Print, word for word, the opening line of the data below and every line after it through the line that contains "R = math.radians", but not the pictures.

## START

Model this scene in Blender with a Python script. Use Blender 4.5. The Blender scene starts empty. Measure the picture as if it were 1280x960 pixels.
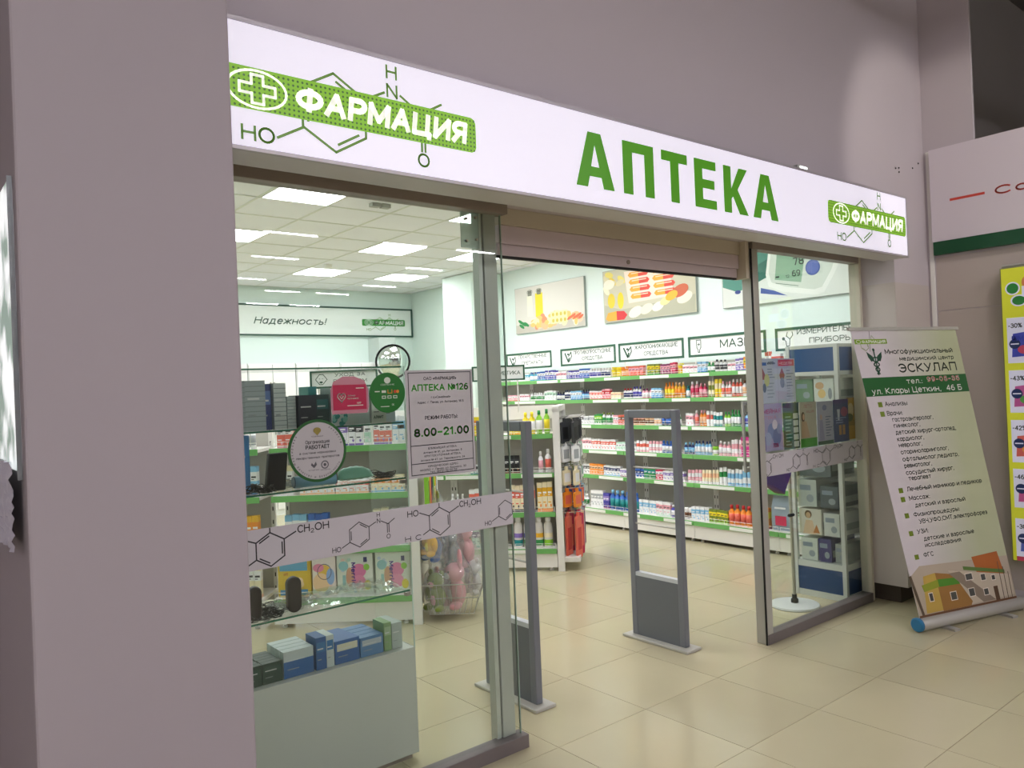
import bpy, bmesh, math, random
from mathutils import Matrix, Vector
random.seed(7)
SC = bpy.context.scene
COL = SC.collection
R = math.radians

# ---------------------------------------------------------------- camera, world, exposure
cam = bpy.data.cameras.new('camera')
cam.sensor_width = 36.0
cam.lens = 971.2 / 1280 * 36.0
cam.clip_start = 0.05
camo = bpy.data.objects.new('camera', cam)
COL.objects.link(camo)
yaw, pit, rol = R(50.9592), R(0.29948), R(-2.35165)
fw = Vector((math.cos(yaw) * math.cos(pit), math.sin(yaw) * math.cos(pit), math.sin(pit)))
rt = Vector((math.sin(yaw), -math.cos(yaw), 0))
up = rt.cross(fw)
r2 = rt * math.cos(rol) + up * math.sin(rol)
u2 = up * math.cos(rol) - rt * math.sin(rol)
camo.matrix_world = Matrix(((r2.x, u2.x, -fw.x, 0), (r2.y, u2.y, -fw.y, 0), (r2.z, u2.z, -fw.z, 1.66), (0, 0, 0, 1)))
SC.camera = camo
SC.view_settings.view_transform = 'Standard'
SC.view_settings.look = 'None'
SC.view_settings.gamma = 1.0
SC.view_settings.use_curve_mapping = False
SC.view_settings.exposure = 0.0
SC.cycles.max_bounces = 10
SC.cycles.transparent_max_bounces = 24
SC.cycles.caustics_reflective = False
SC.cycles.caustics_refractive = False
SC.cycles.sample_clamp_indirect = 6.0
SC.cycles.use_denoising = True

HALL_LAMP = 54.0      # strength of the hall's tube lamps and added panels
SHOP_LAMP = 21.5       # strength of the shop's ceiling panels
SIGN_GLOW = 0.52

world = bpy.data.worlds.new('world')
SC.world = world
world.use_nodes = True
wb = world.node_tree.nodes['Background']
wb.inputs[0].default_value = (0.5, 0.47, 0.5, 1)
wb.inputs[1].default_value = 0.25

# ---------------------------------------------------------------- materials
def lin(h):
    if isinstance(h, str):
        h = h.lstrip('#')
        c = [int(h[i:i + 2], 16) / 255 for i in (0, 2, 4)]
        return tuple(x / 12.92 if x <= 0.04045 else ((x + 0.055) / 1.055) ** 2.4 for x in c) + (1,)
    return tuple(h) + (1,)

MAT = {}
def mat(name, col='#cccccc', rough=0.5, metal=0.0, emit=0.0, ecol=None, noise=0.0, nscale=8.0, bump=0.0, spec=0.5):
    if name in MAT: return MAT[name]
    m = bpy.data.materials.new(name)
    m.use_nodes = True
    nt = m.node_tree
    b = nt.nodes['Principled BSDF']
    c = lin(col)
    b.inputs['Base Color'].default_value = c
    b.inputs['Roughness'].default_value = rough
    b.inputs['Metallic'].default_value = metal
    b.inputs['Specular IOR Level'].default_value = spec
    if emit:
        b.inputs['Emission Color'].default_value = lin(ecol or col)
        b.inputs['Emission Strength'].default_value = emit
    if noise or bump:
        tc = nt.nodes.new('ShaderNodeTexCoord')
        nz = nt.nodes.new('ShaderNodeTexNoise')
        nz.inputs['Scale'].default_value = nscale
        nz.inputs['Detail'].default_value = 5
        nt.links.new(tc.outputs['Object'], nz.inputs['Vector'])
        if noise:
            rp = nt.nodes.new('ShaderNodeMix'); rp.data_type = 'RGBA'
            rp.inputs[6].default_value = tuple(x * (1 - noise) for x in c[:3]) + (1,)
            rp.inputs[7].default_value = tuple(min(1, x * (1 + noise)) for x in c[:3]) + (1,)
            nt.links.new(nz.outputs['Fac'], rp.inputs[0])
            nt.links.new(rp.outputs[2], b.inputs['Base Color'])
        if bump:
            bp = nt.nodes.new('ShaderNodeBump')
            bp.inputs['Strength'].default_value = bump
            bp.inputs['Distance'].default_value = 0.01
            nt.links.new(nz.outputs['Fac'], bp.inputs['Height'])
            nt.links.new(bp.outputs[0], b.inputs['Normal'])
    MAT[name] = m
    return m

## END

* [Task result]:
Model this scene in Blender with a Python script. Use Blender 4.5. The Blender scene starts empty. Measure the picture as if it were 1280x960 pixels.
import bpy, bmesh, math, random
from mathutils import Matrix, Vector
random.seed(7)
SC = bpy.context.scene
COL = SC.collection
R = math.radians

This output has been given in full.